An official of Liberia’s National Elections Commission (NEC) said October’s presidential elections will go ahead as scheduled following the results of the constitutional referendum.
The commission announced Wednesday that voters rejected all four propositions, including the controversial one to reduce the number of consecutive years a presidential candidate must have resided in Liberia from 10 to five.
As a result, President Ellen Johnson Sirleaf and a number of other presidential candidates may be disqualified to stand in the October election.
Bobby Livingston, director of public information outreach for the National Elections Commission, said anyone dissatisfied with the qualifications of the candidates should challenge them in court.
“Anyone who feels that there is a probable cause to challenge any of the candidates that have been preliminarily qualified by the NEC, the onus will be on the person to go to the court and, as you know, in our jurisdiction the court that deals with matters of the constitution is the Supreme Court. [The court] will determine whether we should be stopped in terms of qualifying a candidate or whether we should be allowed as we have acted within the confines of the law,” he said.

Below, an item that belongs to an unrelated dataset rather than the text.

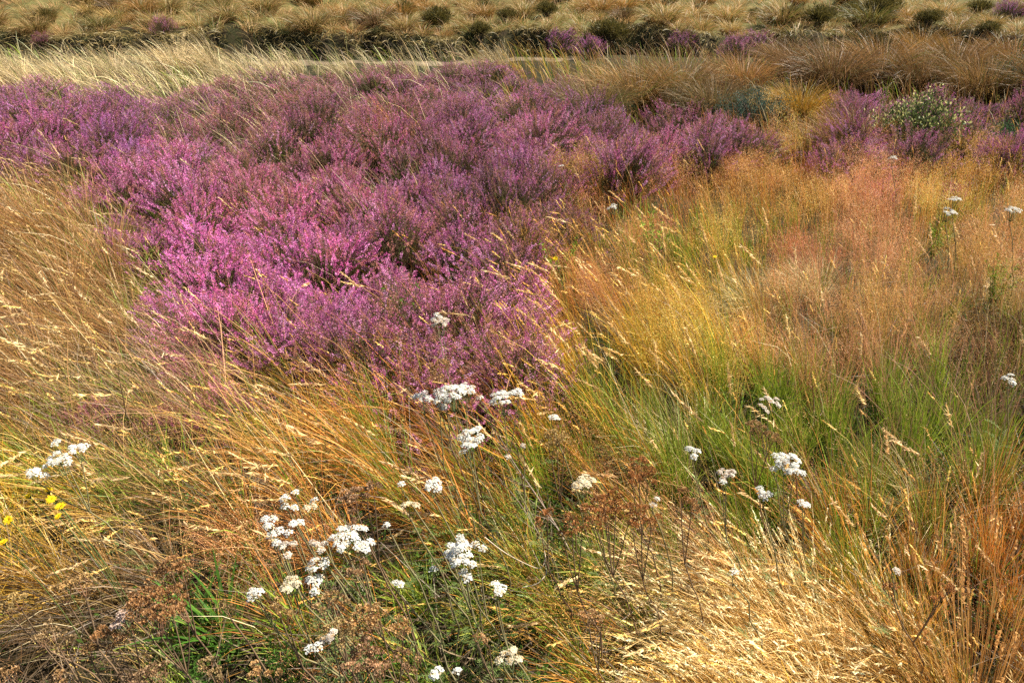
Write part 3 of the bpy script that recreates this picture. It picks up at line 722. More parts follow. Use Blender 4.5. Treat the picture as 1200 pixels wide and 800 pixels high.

Kwame Clement, a former Liberian journalist and now a lawyer in the United States, said any Liberian can file a lawsuit before the Supreme Court to challenge the eligibility of any one of the candidates who has been certified by the NEC.
“There is a doctrine in the law called 'standing,' that is whether you have the right to bring such a case before the court? And, to have standing, you must suffer injury, which means a legal harm. And arguably a Liberian can say, ‘I will suffer a legal harm if this person is allowed to contest the election because if that person wins, I will be ruled by a person who doesn’t satisfy the constitutional prerequisites for being president,’ i.e., satisfying the 10-year residency requirement,” he said.
Clement said legal arguments are there to be made for anyone wanting to challenge the qualification of the candidates, especially based on Article 52c of the 1986 constitution.
“The opening paragraph says, ‘No person shall be eligible to hold the office of the president or vice president unless that person is resident in the Republic 10 years prior to his election,’” Clement said.
He said there is also a counter argument to be made against Article 52c that the constitution doesn’t say 10 years immediately prior to the election.
“Somebody can put forward the argument that if you were resident in the country for any 10-year period and then left, you satisfy that 10-year requirement because the constitution does not say immediately prior to the election,” he said.
But, Clement said another counter argument can be made that the constitution is speaking of the present and the past.
“It [Article 52c] says no person shall be eligible to hold the office of president or vice president unless that person is a resident. So, it’s talking in the present and not the past. It has to be 10 years of uninterrupted residence,” Clement said.